Monday, July 14, 2008

Let's Declare Victory and Leave

By Alan Caruba

At a point in the Vietnam War when it was dragging on, costing lives, and there was no end in sight, some politician suggested that the United States simply declare victory and leave. In the end, we did leave and it was pretty much a rout.

I was reminded of this with all the back and forth statements being made by Iraq president Maliki and the response of the White House. Maliki wants the United States to set a timetable for withdrawal of troops and the White House made it known that some troops might, indeed, be coming home sooner. There is also the possibility some may be transferred to Afghanistan where things are looking bleak.

Like a lot of people I went from the notion that getting rid of Saddam Hussein was a good thing (it was) to the realization that there were too few troops to secure the nation while it came up with something resembling a democratic government. As time went along the U.S. mismanagement of the situation in Iraq became the fodder for dozens of books by observers and participants.

There is a point at which people in an occupied nation, no matter how grateful they may be to be rid of a tyrannical despot, want the foreign troops to go home. After five years, we are well passed that point.

If George W. Bush could declare “mission accomplished” on the deck of the USS Abraham Lincoln on May 1, 2003, then he can declare victory tomorrow and announce that the troops will be out before the end of 2009. What he also said that day was that “our coalition is engaged in securing and reconstructing that country.”

With oil selling near $150-a-barrel, my guess is that Iraq has the money to reconstruct itself without another U.S. dollar except for the oil billions we are shipping to the Middle East as it is.

My initial reaction to the White House statement that our troops would begin to come out was that it was a cynical political ploy to help the lackluster McCain campaign, but I think now it was just part of the bargaining going on with the Maliki government.

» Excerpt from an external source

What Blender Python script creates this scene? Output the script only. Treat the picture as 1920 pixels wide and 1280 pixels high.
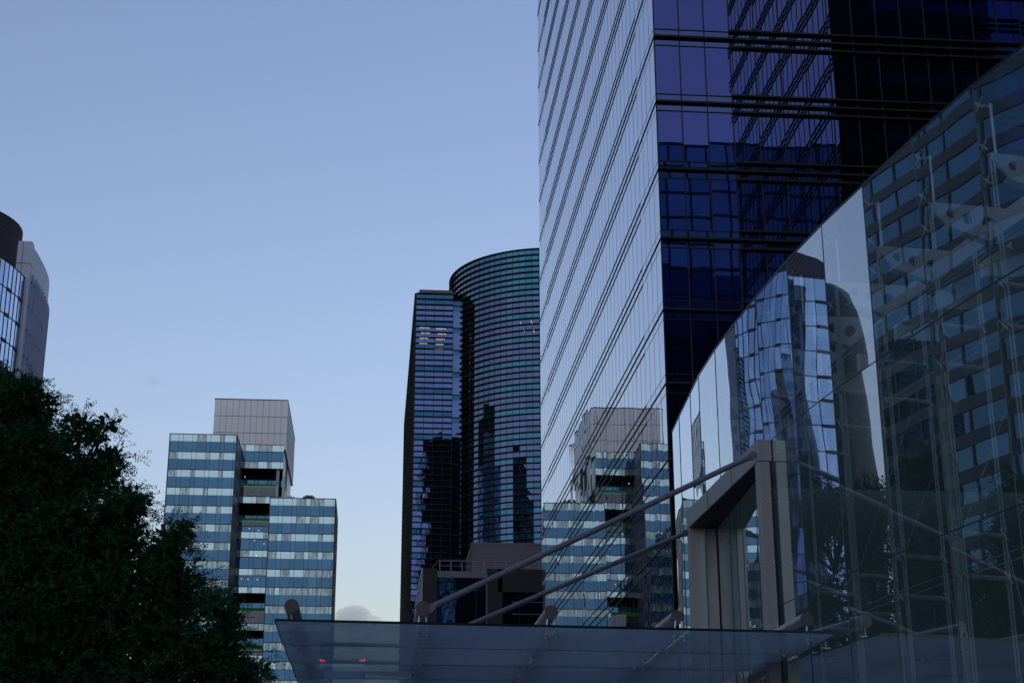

I have no doubt that the administration wants to leave a hefty contingent of U.S. military permanently billeted in Iraq given the bellicosity of Iran, but I also think the Iraqis and Iranians remember the eight-year war that Saddam waged with Iran and want no part of a similar conflict. They share a very long common border.

The U.S. did for Iran what it could not do for itself by getting rid of Saddam Hussein and this raises the question of just how capable Iran is militarily. Could it invade Iraq or any other nation in the region? Would it do so if it meant risking attacks on its oil fields, its command and control facilities, and, of course, its nuclear facilities?

With the exception of Turkey which had a secular government imposed on it by an enlightened leader and backed up by its military, there has been no true, functioning democracy anywhere in the Middle East.

I am not ignoring Israel when I say this because it is a Western enclave, not a Muslim nation. Lebanon had a democratic government of sorts thanks to an agreement that apportioned key roles to Christians, Muslims, and Druze, but the nation was essentially run by an oligarchy of wealthy families. The influx and growth of its Muslim population has ended that bit of political theatre.

The United States has a window of opportunity to leave without looking like it is running away or has been defeated.

That leaves the mess in Afghanistan, purveyor of 80% of the world’s supply of heroin, and home to tribes that have been competing with one another since the dawn of civilization. If the Afghanis don’t like the Taliban (and they don’t), let them kill them on their own. We can supply the guns and bullets.

Then there’s Pakistan where, if anyone is paying any attention, we have propped up a very unpopular dictator and where a real demand for democracy is being led by that nation’s lawyers and judges.

In the same way previous colonial powers have learned to their regret, the Middle East defies any control imposed by the West. Empires have foundered there. Ships of state have gone aground there.

All is not lost. We have a serious military presence in the Gulf States and a carrier fleet or two that have been there since we guaranteed the security of the Strait of Harmuz back in the 1980s and stopped drilling for oil here at home.

We also have a military that is stretched too thin and is tired from this occupation without end. We are beginning to offer huge benefit packages to retain soldiers. The generals have even begun to turn a blind eye to the homosexuals serving our nation. We need to recruit and re-equip across all of the branches.

Politically, we have voters who will vote for anyone who says he will pull out U.S. troops.

Ultimately, the world cannot take the kind of uncertainty that the Middle East represents. The speculative price of oil is testimony to that.

Left to their own designs, the Arabs (and Persians) will go back to what they know best, dictatorships that use some of their oil income to pacify their population. There is no great demand for democracy in the Middle East. It won’t occur because we want it to.

Iraq has become a distraction. It is time to declare victory in Iraq and come home.

1 comment:

  1. Since our governtment won't listen to it's citizens, then just MAYBE they will listen to Iraq & get out. I wouldn't hold my breath waiting for that to happen though.